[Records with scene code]
%%

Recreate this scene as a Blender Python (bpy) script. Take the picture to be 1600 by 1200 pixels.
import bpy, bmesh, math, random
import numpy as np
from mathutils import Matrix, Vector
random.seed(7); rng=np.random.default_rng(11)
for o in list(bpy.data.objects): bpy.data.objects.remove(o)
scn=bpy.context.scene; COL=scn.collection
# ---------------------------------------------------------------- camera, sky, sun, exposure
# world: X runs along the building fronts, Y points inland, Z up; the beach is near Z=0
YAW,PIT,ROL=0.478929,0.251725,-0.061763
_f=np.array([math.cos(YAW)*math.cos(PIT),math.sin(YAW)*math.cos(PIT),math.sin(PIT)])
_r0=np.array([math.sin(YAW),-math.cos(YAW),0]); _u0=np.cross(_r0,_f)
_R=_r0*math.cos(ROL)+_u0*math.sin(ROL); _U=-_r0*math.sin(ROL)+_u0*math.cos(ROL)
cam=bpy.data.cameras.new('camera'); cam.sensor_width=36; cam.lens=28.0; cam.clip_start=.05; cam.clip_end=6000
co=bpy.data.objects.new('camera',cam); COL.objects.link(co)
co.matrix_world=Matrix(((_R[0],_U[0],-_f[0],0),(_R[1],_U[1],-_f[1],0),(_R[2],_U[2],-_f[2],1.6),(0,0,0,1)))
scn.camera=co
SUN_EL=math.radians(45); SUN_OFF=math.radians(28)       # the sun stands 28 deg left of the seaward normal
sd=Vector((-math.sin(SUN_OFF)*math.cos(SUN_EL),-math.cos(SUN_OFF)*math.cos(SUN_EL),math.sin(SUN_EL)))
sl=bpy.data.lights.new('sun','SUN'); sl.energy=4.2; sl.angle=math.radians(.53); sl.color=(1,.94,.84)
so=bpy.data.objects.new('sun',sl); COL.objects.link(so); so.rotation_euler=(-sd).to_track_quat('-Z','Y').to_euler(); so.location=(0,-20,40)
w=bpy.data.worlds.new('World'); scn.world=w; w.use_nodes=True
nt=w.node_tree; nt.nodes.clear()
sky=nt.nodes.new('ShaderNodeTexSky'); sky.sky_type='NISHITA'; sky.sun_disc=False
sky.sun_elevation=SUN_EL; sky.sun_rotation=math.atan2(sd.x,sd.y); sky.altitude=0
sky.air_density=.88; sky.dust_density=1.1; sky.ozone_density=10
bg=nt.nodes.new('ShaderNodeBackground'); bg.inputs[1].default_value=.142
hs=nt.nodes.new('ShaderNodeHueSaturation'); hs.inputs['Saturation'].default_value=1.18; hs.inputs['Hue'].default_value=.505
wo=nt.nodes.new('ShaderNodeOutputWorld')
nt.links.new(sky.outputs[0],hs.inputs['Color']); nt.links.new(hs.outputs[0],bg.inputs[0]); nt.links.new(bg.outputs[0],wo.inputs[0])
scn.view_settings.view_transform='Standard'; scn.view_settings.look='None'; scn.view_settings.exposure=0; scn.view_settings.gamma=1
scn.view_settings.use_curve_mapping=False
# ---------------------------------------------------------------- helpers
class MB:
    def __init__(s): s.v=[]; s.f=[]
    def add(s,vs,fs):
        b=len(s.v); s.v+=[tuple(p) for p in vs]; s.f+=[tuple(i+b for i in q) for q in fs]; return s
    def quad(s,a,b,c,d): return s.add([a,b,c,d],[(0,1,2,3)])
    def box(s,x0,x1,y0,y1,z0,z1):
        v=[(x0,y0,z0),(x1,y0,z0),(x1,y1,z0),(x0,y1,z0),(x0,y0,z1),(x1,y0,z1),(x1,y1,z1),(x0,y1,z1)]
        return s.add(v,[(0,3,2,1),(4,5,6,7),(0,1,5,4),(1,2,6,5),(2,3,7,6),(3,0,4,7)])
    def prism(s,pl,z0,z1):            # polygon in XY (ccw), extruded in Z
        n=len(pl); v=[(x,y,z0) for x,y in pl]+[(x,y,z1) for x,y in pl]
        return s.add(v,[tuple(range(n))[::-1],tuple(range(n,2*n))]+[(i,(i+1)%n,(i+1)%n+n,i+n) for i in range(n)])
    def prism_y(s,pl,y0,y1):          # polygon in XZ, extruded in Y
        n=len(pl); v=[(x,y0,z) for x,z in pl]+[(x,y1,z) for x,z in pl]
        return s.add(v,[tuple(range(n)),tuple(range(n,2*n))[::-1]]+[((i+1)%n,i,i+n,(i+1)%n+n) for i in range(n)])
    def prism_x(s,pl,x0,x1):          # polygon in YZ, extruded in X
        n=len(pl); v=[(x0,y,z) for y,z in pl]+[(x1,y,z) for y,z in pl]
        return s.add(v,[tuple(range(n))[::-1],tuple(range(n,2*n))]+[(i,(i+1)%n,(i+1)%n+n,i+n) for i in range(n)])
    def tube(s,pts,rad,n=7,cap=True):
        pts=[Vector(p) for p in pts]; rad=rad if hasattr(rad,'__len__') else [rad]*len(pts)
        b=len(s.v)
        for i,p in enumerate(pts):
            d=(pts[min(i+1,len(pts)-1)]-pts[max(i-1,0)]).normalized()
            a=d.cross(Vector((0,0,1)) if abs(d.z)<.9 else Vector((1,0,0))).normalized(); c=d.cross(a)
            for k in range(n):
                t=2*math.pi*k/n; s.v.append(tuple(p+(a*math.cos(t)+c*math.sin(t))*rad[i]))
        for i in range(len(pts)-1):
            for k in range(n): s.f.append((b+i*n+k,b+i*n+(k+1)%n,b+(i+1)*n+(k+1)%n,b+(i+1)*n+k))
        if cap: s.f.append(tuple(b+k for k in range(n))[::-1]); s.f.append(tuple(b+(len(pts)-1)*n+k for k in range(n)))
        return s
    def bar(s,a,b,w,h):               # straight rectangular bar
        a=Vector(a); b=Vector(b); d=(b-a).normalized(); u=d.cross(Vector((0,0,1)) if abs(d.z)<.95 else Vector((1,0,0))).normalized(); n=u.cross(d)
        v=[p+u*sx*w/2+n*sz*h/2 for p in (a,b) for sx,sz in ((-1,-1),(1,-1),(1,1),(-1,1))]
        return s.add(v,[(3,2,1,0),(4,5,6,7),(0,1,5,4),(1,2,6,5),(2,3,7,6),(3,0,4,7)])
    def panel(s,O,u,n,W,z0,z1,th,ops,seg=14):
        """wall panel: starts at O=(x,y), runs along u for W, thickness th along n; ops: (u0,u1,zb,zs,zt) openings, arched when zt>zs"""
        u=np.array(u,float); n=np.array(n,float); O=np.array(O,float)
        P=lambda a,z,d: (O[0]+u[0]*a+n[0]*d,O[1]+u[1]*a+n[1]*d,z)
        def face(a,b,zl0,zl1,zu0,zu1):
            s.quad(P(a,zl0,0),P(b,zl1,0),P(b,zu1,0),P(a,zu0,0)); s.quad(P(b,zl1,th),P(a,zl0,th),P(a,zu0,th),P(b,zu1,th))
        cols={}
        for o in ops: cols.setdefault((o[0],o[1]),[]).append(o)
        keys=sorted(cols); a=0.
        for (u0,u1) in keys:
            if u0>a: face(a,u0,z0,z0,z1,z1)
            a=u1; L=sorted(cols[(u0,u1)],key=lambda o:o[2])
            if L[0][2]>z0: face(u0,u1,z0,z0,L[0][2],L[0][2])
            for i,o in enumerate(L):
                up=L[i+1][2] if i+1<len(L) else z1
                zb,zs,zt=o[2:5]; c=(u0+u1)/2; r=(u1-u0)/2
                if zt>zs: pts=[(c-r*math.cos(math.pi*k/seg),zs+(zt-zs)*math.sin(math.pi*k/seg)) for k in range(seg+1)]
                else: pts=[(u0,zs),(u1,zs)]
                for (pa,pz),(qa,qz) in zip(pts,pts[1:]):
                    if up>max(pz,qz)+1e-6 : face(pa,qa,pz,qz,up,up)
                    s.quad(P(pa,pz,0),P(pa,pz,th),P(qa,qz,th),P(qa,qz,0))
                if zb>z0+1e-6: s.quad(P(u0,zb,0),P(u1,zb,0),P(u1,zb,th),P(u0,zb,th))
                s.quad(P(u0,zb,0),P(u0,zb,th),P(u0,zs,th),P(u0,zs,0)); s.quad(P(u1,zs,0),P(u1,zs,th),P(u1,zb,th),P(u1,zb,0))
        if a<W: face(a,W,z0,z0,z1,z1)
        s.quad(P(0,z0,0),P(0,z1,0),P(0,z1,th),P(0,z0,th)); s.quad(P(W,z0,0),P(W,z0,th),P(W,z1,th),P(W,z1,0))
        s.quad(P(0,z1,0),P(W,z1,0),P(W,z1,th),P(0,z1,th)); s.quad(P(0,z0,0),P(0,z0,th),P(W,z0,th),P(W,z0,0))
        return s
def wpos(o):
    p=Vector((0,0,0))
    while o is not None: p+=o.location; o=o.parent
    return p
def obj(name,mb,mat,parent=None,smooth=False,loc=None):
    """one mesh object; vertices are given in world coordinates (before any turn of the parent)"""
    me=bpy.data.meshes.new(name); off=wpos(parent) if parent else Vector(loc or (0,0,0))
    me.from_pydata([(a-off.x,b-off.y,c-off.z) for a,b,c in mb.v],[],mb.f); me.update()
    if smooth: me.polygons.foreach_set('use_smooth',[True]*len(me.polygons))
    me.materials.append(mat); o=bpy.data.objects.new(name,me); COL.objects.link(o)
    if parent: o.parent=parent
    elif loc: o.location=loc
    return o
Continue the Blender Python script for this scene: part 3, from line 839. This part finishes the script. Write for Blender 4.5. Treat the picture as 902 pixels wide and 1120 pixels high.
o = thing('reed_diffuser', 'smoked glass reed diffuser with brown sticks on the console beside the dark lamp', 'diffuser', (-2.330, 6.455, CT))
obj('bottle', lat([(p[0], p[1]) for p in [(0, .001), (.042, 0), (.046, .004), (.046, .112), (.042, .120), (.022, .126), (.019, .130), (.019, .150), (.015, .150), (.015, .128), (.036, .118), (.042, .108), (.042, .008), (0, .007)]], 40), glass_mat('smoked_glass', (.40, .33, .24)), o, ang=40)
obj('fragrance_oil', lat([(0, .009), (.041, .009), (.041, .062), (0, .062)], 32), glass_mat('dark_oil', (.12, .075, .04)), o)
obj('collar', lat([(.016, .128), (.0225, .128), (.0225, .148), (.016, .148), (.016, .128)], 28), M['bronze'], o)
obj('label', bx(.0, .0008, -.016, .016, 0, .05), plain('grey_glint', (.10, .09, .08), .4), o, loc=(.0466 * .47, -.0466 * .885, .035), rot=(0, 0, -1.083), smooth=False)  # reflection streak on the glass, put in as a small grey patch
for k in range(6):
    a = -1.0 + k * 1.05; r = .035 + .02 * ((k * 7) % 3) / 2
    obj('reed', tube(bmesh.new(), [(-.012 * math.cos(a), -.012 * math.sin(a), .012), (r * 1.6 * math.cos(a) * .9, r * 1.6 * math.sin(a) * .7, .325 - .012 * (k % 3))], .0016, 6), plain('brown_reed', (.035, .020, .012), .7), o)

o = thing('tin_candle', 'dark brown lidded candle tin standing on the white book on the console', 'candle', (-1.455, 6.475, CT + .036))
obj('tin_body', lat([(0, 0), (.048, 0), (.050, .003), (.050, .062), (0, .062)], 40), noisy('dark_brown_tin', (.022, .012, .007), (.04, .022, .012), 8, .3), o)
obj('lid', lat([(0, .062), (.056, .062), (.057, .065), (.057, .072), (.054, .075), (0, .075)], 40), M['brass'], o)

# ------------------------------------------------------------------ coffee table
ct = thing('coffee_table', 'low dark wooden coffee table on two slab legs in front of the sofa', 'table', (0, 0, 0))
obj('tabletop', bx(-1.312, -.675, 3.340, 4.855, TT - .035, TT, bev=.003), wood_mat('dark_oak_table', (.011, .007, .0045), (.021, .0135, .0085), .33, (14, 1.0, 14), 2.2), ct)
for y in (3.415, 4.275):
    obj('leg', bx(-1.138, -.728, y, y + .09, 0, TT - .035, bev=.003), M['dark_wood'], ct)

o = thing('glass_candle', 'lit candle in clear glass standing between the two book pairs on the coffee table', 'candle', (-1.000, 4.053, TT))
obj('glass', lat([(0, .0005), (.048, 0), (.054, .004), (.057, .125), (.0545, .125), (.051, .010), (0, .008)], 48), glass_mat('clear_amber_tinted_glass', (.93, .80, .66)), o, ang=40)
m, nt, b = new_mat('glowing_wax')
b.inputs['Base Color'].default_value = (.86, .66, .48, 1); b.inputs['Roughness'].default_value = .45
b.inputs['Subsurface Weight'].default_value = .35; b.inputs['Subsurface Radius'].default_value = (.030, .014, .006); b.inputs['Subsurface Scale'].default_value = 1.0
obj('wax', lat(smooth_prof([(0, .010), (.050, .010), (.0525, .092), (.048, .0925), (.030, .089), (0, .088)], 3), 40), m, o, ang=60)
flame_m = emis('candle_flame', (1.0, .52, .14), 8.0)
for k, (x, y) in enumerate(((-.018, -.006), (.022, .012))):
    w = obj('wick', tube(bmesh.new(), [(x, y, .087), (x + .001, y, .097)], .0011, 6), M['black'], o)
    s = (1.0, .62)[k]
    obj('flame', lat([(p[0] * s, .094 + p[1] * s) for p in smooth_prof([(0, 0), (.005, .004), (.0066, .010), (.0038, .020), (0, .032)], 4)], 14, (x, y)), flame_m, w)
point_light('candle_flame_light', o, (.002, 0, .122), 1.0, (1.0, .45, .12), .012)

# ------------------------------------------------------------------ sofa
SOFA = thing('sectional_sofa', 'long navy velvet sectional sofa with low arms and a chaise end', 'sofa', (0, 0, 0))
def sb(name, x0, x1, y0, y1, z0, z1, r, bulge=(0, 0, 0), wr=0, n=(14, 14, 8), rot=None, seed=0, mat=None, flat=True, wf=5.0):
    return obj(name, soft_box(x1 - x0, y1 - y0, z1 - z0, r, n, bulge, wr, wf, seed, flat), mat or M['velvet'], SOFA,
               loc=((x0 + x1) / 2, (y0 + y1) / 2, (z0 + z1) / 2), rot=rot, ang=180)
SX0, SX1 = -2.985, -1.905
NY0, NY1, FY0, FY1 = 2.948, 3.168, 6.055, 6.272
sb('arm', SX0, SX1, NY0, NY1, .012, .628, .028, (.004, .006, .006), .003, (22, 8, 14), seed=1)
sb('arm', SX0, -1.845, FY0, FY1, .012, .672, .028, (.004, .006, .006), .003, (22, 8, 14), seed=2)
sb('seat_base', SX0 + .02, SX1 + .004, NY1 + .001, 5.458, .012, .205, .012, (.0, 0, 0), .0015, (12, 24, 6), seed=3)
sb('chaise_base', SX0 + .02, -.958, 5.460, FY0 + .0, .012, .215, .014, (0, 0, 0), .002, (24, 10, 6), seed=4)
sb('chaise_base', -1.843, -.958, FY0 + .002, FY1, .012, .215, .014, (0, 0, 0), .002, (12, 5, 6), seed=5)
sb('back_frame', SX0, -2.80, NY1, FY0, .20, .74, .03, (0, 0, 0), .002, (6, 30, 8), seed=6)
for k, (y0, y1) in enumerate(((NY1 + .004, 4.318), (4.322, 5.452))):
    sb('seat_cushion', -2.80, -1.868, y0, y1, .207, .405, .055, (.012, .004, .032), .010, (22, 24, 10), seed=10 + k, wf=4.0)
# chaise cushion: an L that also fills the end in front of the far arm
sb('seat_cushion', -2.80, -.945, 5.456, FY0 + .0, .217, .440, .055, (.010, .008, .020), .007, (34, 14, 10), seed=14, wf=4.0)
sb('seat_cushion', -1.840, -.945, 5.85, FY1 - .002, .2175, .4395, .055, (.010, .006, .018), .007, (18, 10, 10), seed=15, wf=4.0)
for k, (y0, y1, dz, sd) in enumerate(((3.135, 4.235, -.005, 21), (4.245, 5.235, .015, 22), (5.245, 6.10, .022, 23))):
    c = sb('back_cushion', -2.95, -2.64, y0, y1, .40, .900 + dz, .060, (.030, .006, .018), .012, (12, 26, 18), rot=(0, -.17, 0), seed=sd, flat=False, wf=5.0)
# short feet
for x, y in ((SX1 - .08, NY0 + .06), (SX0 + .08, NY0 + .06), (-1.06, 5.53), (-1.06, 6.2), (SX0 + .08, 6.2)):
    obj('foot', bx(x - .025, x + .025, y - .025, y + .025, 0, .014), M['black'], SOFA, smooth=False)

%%

Select the lines in this material that hold the word "Blender", leaving none out.

• **The output**
Recreate this scene as a Blender Python (bpy) script. Take the picture to be 1600 by 1200 pixels.
Continue the Blender Python script for this scene: part 3, from line 839. This part finishes the script. Write for Blender 4.5. Treat the picture as 902 pixels wide and 1120 pixels high.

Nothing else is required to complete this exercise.